• What is being asked:
The complete listing should be restated exactly.
──────
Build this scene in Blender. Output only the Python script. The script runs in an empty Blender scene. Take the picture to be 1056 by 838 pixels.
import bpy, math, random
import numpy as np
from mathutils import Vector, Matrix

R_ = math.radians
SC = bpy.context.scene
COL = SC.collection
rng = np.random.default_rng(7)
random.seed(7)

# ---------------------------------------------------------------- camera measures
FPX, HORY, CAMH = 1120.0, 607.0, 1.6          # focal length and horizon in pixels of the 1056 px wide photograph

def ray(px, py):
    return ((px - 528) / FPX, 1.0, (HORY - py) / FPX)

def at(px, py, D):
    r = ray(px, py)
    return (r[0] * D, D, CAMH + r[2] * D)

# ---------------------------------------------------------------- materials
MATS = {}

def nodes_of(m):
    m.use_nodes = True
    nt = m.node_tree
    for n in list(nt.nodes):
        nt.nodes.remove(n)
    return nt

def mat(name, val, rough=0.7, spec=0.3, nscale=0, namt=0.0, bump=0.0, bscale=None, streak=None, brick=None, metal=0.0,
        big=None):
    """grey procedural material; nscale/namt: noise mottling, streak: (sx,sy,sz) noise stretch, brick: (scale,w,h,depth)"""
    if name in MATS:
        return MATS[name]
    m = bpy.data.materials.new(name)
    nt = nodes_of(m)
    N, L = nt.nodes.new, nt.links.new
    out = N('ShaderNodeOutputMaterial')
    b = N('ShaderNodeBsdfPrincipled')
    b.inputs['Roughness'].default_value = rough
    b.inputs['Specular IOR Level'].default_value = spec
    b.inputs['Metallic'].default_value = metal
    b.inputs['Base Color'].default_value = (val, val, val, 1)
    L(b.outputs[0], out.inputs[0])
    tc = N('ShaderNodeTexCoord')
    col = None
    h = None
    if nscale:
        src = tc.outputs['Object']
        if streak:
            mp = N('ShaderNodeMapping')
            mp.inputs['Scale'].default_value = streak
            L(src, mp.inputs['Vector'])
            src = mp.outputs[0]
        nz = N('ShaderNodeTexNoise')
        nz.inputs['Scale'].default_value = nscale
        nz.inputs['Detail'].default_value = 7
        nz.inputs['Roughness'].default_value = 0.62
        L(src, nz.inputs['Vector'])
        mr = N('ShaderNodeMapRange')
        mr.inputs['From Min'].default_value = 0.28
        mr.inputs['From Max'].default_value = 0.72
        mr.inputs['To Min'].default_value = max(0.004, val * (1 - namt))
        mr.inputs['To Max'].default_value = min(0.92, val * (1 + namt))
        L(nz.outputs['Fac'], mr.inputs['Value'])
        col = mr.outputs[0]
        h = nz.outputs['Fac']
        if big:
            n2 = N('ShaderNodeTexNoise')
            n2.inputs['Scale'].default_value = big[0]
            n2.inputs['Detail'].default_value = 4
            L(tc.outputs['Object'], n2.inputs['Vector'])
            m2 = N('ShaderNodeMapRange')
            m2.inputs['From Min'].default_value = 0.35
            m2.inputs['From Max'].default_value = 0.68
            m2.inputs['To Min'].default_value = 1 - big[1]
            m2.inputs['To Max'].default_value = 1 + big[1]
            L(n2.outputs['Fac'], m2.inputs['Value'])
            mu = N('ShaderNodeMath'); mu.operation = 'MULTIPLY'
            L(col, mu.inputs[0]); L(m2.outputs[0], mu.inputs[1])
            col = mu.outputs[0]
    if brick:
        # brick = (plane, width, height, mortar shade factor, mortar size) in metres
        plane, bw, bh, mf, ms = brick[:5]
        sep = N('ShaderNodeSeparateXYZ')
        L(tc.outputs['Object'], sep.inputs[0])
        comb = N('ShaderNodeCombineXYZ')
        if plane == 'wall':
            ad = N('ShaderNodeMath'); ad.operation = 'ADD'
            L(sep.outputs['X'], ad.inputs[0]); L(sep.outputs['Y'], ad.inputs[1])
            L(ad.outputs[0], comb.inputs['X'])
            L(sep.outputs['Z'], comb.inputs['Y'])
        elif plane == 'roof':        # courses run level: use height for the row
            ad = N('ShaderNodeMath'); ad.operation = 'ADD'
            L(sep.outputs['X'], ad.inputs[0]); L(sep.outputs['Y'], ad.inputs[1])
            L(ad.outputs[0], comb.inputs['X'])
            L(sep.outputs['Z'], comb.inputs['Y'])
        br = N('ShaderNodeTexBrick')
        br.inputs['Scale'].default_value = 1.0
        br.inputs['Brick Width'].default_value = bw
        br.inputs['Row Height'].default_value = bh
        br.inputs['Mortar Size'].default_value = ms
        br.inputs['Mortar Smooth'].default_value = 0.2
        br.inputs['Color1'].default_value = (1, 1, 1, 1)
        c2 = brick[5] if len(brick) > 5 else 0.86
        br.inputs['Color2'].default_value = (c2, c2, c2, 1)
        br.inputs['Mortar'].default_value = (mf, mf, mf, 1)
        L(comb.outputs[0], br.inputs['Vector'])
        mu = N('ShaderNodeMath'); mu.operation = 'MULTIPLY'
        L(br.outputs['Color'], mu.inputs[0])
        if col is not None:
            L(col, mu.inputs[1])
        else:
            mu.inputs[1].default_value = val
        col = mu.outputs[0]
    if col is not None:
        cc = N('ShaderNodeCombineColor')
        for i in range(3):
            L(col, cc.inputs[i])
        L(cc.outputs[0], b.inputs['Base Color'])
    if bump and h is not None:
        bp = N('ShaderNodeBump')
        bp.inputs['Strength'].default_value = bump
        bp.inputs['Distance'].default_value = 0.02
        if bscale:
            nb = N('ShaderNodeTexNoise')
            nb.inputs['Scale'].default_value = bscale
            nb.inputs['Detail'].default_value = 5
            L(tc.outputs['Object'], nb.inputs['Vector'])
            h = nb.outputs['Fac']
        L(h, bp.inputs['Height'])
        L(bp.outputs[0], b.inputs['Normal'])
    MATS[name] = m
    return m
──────
• Task response:
Build this scene in Blender. Output only the Python script. The script runs in an empty Blender scene. Take the picture to be 1056 by 838 pixels.
import bpy, math, random
import numpy as np
from mathutils import Vector, Matrix

R_ = math.radians
SC = bpy.context.scene
COL = SC.collection
rng = np.random.default_rng(7)
random.seed(7)

# ---------------------------------------------------------------- camera measures
FPX, HORY, CAMH = 1120.0, 607.0, 1.6          # focal length and horizon in pixels of the 1056 px wide photograph

def ray(px, py):
    return ((px - 528) / FPX, 1.0, (HORY - py) / FPX)

def at(px, py, D):
    r = ray(px, py)
    return (r[0] * D, D, CAMH + r[2] * D)

# ---------------------------------------------------------------- materials
MATS = {}

def nodes_of(m):
    m.use_nodes = True
    nt = m.node_tree
    for n in list(nt.nodes):
        nt.nodes.remove(n)
    return nt

def mat(name, val, rough=0.7, spec=0.3, nscale=0, namt=0.0, bump=0.0, bscale=None, streak=None, brick=None, metal=0.0,
        big=None):
    """grey procedural material; nscale/namt: noise mottling, streak: (sx,sy,sz) noise stretch, brick: (scale,w,h,depth)"""
    if name in MATS:
        return MATS[name]
    m = bpy.data.materials.new(name)
    nt = nodes_of(m)
    N, L = nt.nodes.new, nt.links.new
    out = N('ShaderNodeOutputMaterial')
    b = N('ShaderNodeBsdfPrincipled')
    b.inputs['Roughness'].default_value = rough
    b.inputs['Specular IOR Level'].default_value = spec
    b.inputs['Metallic'].default_value = metal
    b.inputs['Base Color'].default_value = (val, val, val, 1)
    L(b.outputs[0], out.inputs[0])
    tc = N('ShaderNodeTexCoord')
    col = None
    h = None
    if nscale:
        src = tc.outputs['Object']
        if streak:
            mp = N('ShaderNodeMapping')
            mp.inputs['Scale'].default_value = streak
            L(src, mp.inputs['Vector'])
            src = mp.outputs[0]
        nz = N('ShaderNodeTexNoise')
        nz.inputs['Scale'].default_value = nscale
        nz.inputs['Detail'].default_value = 7
        nz.inputs['Roughness'].default_value = 0.62
        L(src, nz.inputs['Vector'])
        mr = N('ShaderNodeMapRange')
        mr.inputs['From Min'].default_value = 0.28
        mr.inputs['From Max'].default_value = 0.72
        mr.inputs['To Min'].default_value = max(0.004, val * (1 - namt))
        mr.inputs['To Max'].default_value = min(0.92, val * (1 + namt))
        L(nz.outputs['Fac'], mr.inputs['Value'])
        col = mr.outputs[0]
        h = nz.outputs['Fac']
        if big:
            n2 = N('ShaderNodeTexNoise')
            n2.inputs['Scale'].default_value = big[0]
            n2.inputs['Detail'].default_value = 4
            L(tc.outputs['Object'], n2.inputs['Vector'])
            m2 = N('ShaderNodeMapRange')
            m2.inputs['From Min'].default_value = 0.35
            m2.inputs['From Max'].default_value = 0.68
            m2.inputs['To Min'].default_value = 1 - big[1]
            m2.inputs['To Max'].default_value = 1 + big[1]
            L(n2.outputs['Fac'], m2.inputs['Value'])
            mu = N('ShaderNodeMath'); mu.operation = 'MULTIPLY'
            L(col, mu.inputs[0]); L(m2.outputs[0], mu.inputs[1])
            col = mu.outputs[0]
    if brick:
        # brick = (plane, width, height, mortar shade factor, mortar size) in metres
        plane, bw, bh, mf, ms = brick[:5]
        sep = N('ShaderNodeSeparateXYZ')
        L(tc.outputs['Object'], sep.inputs[0])
        comb = N('ShaderNodeCombineXYZ')
        if plane == 'wall':
            ad = N('ShaderNodeMath'); ad.operation = 'ADD'
            L(sep.outputs['X'], ad.inputs[0]); L(sep.outputs['Y'], ad.inputs[1])
            L(ad.outputs[0], comb.inputs['X'])
            L(sep.outputs['Z'], comb.inputs['Y'])
        elif plane == 'roof':        # courses run level: use height for the row
            ad = N('ShaderNodeMath'); ad.operation = 'ADD'
            L(sep.outputs['X'], ad.inputs[0]); L(sep.outputs['Y'], ad.inputs[1])
            L(ad.outputs[0], comb.inputs['X'])
            L(sep.outputs['Z'], comb.inputs['Y'])
        br = N('ShaderNodeTexBrick')
        br.inputs['Scale'].default_value = 1.0
        br.inputs['Brick Width'].default_value = bw
        br.inputs['Row Height'].default_value = bh
        br.inputs['Mortar Size'].default_value = ms
        br.inputs['Mortar Smooth'].default_value = 0.2
        br.inputs['Color1'].default_value = (1, 1, 1, 1)
        c2 = brick[5] if len(brick) > 5 else 0.86
        br.inputs['Color2'].default_value = (c2, c2, c2, 1)
        br.inputs['Mortar'].default_value = (mf, mf, mf, 1)
        L(comb.outputs[0], br.inputs['Vector'])
        mu = N('ShaderNodeMath'); mu.operation = 'MULTIPLY'
        L(br.outputs['Color'], mu.inputs[0])
        if col is not None:
            L(col, mu.inputs[1])
        else:
            mu.inputs[1].default_value = val
        col = mu.outputs[0]
    if col is not None:
        cc = N('ShaderNodeCombineColor')
        for i in range(3):
            L(col, cc.inputs[i])
        L(cc.outputs[0], b.inputs['Base Color'])
    if bump and h is not None:
        bp = N('ShaderNodeBump')
        bp.inputs['Strength'].default_value = bump
        bp.inputs['Distance'].default_value = 0.02
        if bscale:
            nb = N('ShaderNodeTexNoise')
            nb.inputs['Scale'].default_value = bscale
            nb.inputs['Detail'].default_value = 5
            L(tc.outputs['Object'], nb.inputs['Vector'])
            h = nb.outputs['Fac']
        L(h, bp.inputs['Height'])
        L(bp.outputs[0], b.inputs['Normal'])
    MATS[name] = m
    return m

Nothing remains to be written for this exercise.